Someone who knows what they are doing is always a good option.
 
So has anyone tried the Tru-Spark from Track on a T/C frizzen with any decent results? If so what was your process if it deviated from the paper instructions included with the Tru-Spark?
 
If the frizzen is 1095, hardened but not tempered at all, it will break if you look at it wrong, assuming you got full or near full hardness in the quench. If are going to harden a 1095 frizzen your oil should be Parks #50, or canola oil. Being not a blade, but a frizzen, I would use the canola oil. A little pearlite will do no harm in a frizzen. Temper at 375°f. What steel and which Parks did you use on blades? Soaking a blade at quench temp allows more time for the carbon and iron to meld into a homogenous solution, but it can be over done, but more often under done, depending on the alloys involved.
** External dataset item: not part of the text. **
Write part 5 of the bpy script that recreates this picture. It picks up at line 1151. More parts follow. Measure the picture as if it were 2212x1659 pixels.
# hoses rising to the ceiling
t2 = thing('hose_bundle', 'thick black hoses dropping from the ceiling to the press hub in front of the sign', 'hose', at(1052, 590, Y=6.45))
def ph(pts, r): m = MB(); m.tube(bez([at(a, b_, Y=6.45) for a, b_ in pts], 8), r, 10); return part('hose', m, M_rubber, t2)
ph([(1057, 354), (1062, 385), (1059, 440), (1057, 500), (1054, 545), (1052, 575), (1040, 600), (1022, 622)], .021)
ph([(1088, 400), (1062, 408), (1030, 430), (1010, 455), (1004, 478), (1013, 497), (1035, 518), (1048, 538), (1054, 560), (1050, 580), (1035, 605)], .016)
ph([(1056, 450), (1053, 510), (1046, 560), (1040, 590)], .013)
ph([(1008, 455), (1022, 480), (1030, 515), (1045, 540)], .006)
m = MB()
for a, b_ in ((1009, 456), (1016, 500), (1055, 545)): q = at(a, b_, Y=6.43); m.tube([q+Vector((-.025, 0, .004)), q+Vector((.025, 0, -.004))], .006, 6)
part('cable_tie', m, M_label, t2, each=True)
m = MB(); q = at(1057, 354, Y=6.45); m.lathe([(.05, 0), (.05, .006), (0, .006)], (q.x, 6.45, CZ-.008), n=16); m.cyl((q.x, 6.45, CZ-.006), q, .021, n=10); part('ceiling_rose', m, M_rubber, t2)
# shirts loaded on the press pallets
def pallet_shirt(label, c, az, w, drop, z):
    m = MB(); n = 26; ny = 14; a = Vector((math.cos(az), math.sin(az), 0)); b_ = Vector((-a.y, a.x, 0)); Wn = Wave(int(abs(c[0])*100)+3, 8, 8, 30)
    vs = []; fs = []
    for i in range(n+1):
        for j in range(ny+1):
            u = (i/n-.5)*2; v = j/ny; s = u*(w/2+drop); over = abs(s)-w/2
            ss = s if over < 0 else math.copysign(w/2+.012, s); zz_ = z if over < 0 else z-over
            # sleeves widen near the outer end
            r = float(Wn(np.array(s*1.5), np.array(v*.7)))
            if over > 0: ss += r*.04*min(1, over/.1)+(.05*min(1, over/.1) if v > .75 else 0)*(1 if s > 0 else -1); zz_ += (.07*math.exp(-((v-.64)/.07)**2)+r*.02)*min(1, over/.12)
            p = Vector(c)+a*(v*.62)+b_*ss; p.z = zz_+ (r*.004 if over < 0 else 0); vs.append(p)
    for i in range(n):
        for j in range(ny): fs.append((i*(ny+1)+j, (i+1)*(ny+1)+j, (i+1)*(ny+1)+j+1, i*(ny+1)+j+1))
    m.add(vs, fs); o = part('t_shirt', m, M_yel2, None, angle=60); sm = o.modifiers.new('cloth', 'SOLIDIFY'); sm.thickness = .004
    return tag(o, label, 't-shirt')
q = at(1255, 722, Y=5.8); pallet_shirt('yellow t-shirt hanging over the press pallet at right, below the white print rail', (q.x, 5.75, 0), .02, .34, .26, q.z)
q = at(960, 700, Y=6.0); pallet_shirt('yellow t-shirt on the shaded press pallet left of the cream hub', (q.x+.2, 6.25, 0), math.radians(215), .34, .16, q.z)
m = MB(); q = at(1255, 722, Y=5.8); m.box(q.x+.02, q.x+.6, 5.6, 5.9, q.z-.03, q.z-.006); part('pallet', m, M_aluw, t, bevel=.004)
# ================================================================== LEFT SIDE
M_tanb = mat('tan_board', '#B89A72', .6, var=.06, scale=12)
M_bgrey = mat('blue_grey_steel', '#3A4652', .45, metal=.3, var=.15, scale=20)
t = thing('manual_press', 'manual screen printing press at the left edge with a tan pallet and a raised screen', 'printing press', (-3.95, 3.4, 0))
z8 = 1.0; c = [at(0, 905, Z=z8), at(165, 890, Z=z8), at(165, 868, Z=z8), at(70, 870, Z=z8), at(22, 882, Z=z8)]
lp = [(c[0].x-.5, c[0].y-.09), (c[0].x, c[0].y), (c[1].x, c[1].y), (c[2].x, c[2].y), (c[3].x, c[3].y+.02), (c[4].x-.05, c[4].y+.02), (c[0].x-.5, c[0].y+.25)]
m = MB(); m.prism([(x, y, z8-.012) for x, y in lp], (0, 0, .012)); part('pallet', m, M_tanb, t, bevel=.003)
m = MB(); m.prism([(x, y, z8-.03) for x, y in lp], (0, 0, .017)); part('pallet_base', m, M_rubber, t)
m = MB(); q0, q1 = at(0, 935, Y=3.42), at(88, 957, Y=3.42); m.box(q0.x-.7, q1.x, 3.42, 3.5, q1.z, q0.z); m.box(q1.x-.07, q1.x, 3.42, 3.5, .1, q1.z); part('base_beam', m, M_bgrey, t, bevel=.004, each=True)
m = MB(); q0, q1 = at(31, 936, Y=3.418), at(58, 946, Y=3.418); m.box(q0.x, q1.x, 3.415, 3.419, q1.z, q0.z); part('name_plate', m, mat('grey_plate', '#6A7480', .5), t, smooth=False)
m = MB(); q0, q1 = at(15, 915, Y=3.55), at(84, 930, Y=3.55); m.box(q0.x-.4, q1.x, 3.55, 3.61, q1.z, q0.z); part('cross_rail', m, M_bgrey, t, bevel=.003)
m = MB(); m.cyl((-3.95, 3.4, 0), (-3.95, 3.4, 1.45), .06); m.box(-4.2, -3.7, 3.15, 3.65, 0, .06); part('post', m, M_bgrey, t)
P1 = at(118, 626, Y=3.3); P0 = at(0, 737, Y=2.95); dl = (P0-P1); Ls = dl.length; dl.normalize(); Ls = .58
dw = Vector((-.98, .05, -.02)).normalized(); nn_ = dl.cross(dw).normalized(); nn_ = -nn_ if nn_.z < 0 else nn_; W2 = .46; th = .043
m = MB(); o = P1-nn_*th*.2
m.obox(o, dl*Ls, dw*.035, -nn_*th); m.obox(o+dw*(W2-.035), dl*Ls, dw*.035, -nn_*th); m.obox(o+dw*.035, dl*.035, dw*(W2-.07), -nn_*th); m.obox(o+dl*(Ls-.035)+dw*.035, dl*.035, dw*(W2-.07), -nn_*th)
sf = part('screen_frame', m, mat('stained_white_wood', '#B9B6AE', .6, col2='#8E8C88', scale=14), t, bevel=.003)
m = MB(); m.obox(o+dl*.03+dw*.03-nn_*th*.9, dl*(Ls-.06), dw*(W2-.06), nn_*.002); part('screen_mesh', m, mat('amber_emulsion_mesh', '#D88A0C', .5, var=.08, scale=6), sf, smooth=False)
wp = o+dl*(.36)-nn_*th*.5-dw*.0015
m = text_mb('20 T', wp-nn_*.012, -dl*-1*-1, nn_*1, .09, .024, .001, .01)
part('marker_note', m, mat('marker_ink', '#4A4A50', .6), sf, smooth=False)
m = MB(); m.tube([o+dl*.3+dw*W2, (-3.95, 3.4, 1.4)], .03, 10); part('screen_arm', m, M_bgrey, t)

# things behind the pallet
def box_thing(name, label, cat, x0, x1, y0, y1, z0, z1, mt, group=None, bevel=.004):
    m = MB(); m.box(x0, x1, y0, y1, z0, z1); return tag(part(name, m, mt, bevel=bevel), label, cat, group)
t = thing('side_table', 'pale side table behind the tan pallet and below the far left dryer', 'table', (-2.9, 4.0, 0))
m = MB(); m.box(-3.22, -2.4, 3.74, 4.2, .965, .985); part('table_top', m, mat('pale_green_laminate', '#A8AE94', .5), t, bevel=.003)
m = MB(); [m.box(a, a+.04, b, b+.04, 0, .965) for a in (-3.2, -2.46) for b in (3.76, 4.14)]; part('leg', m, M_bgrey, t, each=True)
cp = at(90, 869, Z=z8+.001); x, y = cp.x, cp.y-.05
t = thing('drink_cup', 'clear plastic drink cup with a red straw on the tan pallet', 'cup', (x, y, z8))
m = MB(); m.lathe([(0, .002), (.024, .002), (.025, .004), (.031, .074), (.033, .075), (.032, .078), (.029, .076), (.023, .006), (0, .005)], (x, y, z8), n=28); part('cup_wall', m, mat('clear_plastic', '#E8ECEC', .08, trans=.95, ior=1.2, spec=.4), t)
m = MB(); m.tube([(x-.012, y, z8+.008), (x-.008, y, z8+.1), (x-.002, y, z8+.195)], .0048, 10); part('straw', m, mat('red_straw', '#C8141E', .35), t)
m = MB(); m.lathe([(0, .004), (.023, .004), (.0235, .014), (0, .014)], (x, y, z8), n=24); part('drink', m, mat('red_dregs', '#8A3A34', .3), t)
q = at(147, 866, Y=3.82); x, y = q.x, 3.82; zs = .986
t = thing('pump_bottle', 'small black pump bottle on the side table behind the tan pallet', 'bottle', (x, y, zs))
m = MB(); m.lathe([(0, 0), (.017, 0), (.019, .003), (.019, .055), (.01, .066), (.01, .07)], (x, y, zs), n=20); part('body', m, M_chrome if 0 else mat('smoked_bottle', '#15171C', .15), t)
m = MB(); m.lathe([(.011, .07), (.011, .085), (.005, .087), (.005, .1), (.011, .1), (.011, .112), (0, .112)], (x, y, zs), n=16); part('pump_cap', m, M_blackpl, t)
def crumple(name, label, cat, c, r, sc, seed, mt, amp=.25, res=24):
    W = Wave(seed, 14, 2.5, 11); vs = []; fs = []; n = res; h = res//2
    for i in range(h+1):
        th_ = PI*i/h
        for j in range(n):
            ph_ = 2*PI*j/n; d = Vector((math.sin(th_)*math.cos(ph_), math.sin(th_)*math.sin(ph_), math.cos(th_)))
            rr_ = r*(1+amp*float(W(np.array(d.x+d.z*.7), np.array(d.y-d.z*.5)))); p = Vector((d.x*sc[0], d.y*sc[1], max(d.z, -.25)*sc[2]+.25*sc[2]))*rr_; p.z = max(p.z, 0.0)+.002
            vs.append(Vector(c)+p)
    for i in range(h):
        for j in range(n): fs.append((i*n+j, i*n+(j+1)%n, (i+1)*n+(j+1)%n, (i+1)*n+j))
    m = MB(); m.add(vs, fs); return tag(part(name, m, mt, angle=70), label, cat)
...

Such as 1095 which is little more than iron, carbon, and a spot of manganese is improved in 8 to 10 minutes at 1475°. 01 contains carbon, chrome, vanadium, tungsten, and manganese and requires 20 minutes at that same temp. In order to be at its best. Both are hypereutectic steels, and really should not be taken much above 1475°f as a target quench temp. Typical, common, 1095 contains a very low amount of manganese which causes 1095 to require a very fast cooling quench in order to harden to a useable state for blades. .6 to .8 of one second to get below 900°f in order to not allow the steel to revert to a pearlite rich condition which is a much softer than desired condition ranging from less than desired to near useless as a blade. No oil will quench 1095 fast enough to prevent a small amount of pearlite formation to occur, but the two mentioned will do well enough to still make a good blade. As for frizzens, a little pearlite will go unnoticed. If ever full maximum hardness is ever a requirement, you will have to use warmed brine. Brine cools faster than plain water and is much safer as far as a quenchant cracking the steel is concerned.
 
Please note. I edited a temp concerned with heat soaking the steel. The temp should read at 1475° NOT 475. My finger missed the 1 when I wrote the post. Very sorry for any inconvenience.